■ **GIVEN INSTRUCTION**:
Line by line, repeat the data below exactly, beginning at the first line and ending at the line with "COL = S.collection". Omit pictures.

■ **COLLECTED DATA**:

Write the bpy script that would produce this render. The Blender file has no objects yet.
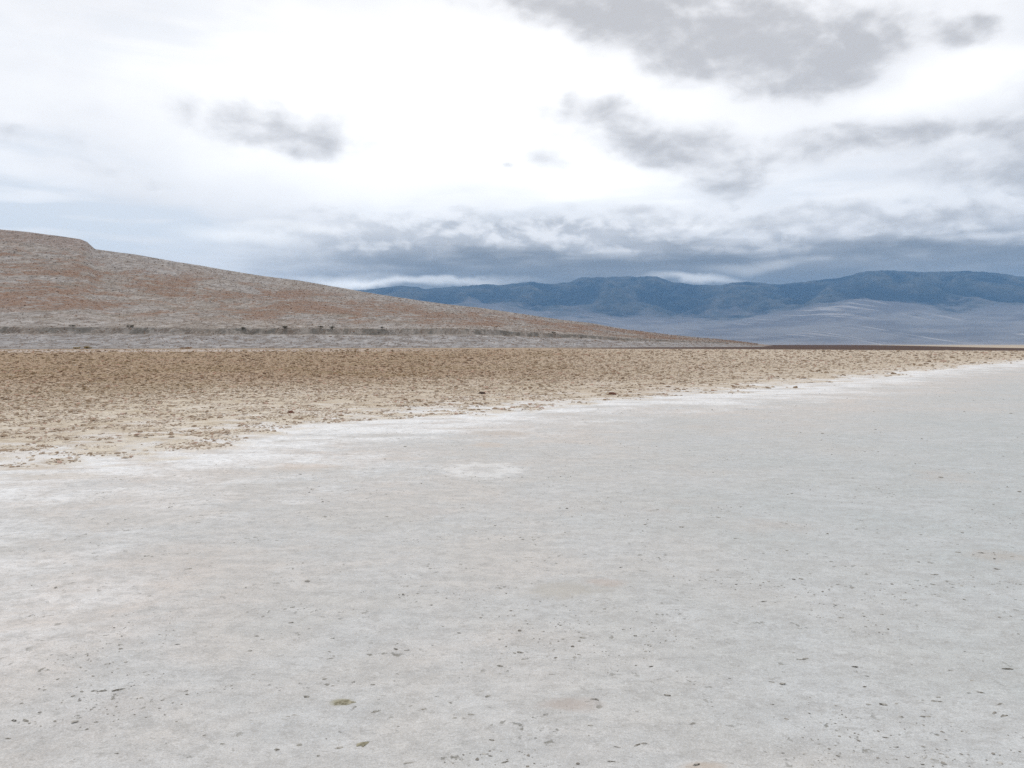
import bpy, math, random
import numpy as np
R = math.radians
rng = np.random.default_rng(7)
random.seed(7)
S = bpy.context.scene
COL = S.collection

# ------------------------------------------------------------------ camera
H_EYE, F, HOR = 1.65, 804.0, 344.5            # eye height, focal length (px), horizon row
PITCH = math.atan((384 - HOR) / F)
cam_d = bpy.data.cameras.new('camera'); cam = bpy.data.objects.new('camera', cam_d); COL.objects.link(cam)
cam_d.sensor_width = 36; cam_d.lens = F / 1024 * 36
cam_d.clip_start = 0.1; cam_d.clip_end = 120000
cam.location = (0, 0, H_EYE); cam.rotation_euler = (R(90) - PITCH, 0, 0)
S.camera = cam

def pdir(px, py):
    """(tan azimuth, tan elevation along the azimuth) of a photo pixel"""
    x, y = (px - 512) / F, (384 - py) / F
    c, s = math.cos(PITCH), math.sin(PITCH)
    Y = c + y * s; Z = -s + y * c
    return x, Y, Z
def azel(px, py):
    x, Y, Z = pdir(px, py)
    return math.atan2(x, Y), math.atan2(Z, math.hypot(x, Y))
def gpt(px, py):
    x, Y, Z = pdir(px, py)
    t = -H_EYE / Z
    return x * t, Y * t

# ------------------------------------------------------------------ numpy noise
_P = rng.permutation(256); _P = np.concatenate([_P, _P, _P])
_G = rng.uniform(0, 2 * math.pi, 256)
def perlin(x, y, seed=0):
    x = np.asarray(x, float) + seed * 17.31; y = np.asarray(y, float) + seed * 9.73
    xi = np.floor(x).astype(np.int64); yi = np.floor(y).astype(np.int64)
    xf = x - xi; yf = y - yi; xi &= 255; yi &= 255
    u = xf**3 * (xf * (xf * 6 - 15) + 10); v = yf**3 * (yf * (yf * 6 - 15) + 10)
    def g(i, j, dx, dy):
        a = _G[_P[_P[i & 255] + (j & 255)]]
        return np.cos(a) * dx + np.sin(a) * dy
    a = g(xi, yi, xf, yf); b = g(xi + 1, yi, xf - 1, yf)
    c = g(xi, yi + 1, xf, yf - 1); d = g(xi + 1, yi + 1, xf - 1, yf - 1)
    return ((a + (b - a) * u) * (1 - v) + (c + (d - c) * u) * v) * 1.5
def fbm(x, y, o=5, seed=0, gain=.5):
    t = 0; a = 1; f = 1
    for k in range(o):
        t = t + a * perlin(x * f, y * f, seed + k * 3); a *= gain; f *= 2.03
    return t
def ridged(x, y, o=5, seed=0):
    t = 0; a = 1; f = 1
    for k in range(o):
        t = t + a * (1 - np.abs(perlin(x * f, y * f, seed + k * 3)) * 2); a *= .5; f *= 2.07
    return t / 2
def sst(x, a, b):
    t = np.clip((x - a) / (b - a), 0, 1); return t * t * (3 - 2 * t)

# ------------------------------------------------------------------ object helpers
def new_mesh(name, verts, faces, attrs=None, smooth=True):
    verts = np.ascontiguousarray(verts, dtype=np.float32); faces = np.ascontiguousarray(faces, dtype=np.int32)
    m = bpy.data.meshes.new(name); n = faces.shape[1]
    m.vertices.add(len(verts)); m.vertices.foreach_set('co', verts.ravel())
    m.loops.add(faces.size); m.loops.foreach_set('vertex_index', faces.ravel())
    m.polygons.add(len(faces)); m.polygons.foreach_set('loop_start', np.arange(0, faces.size, n, dtype=np.int32))
    m.update(calc_edges=True)
    m.polygons.foreach_set('use_smooth', np.full(len(faces), smooth))
    for k, v in (attrs or {}).items():
        a = m.attributes.new(k, 'FLOAT', 'POINT'); a.data.foreach_set('value', np.asarray(v, np.float32).ravel())
    m.update()
    return m
def link(name, mesh, mat=None, parent=None, **props):
    o = bpy.data.objects.new(name, mesh); COL.objects.link(o)
    if mat is not None and mesh is not None: mesh.materials.append(mat)
    if parent: o.parent = parent
    for k, v in props.items(): o[k] = v
    return o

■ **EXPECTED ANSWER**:
Write the bpy script that would produce this render. The Blender file has no objects yet.
import bpy, math, random
import numpy as np
R = math.radians
rng = np.random.default_rng(7)
random.seed(7)
S = bpy.context.scene
COL = S.collection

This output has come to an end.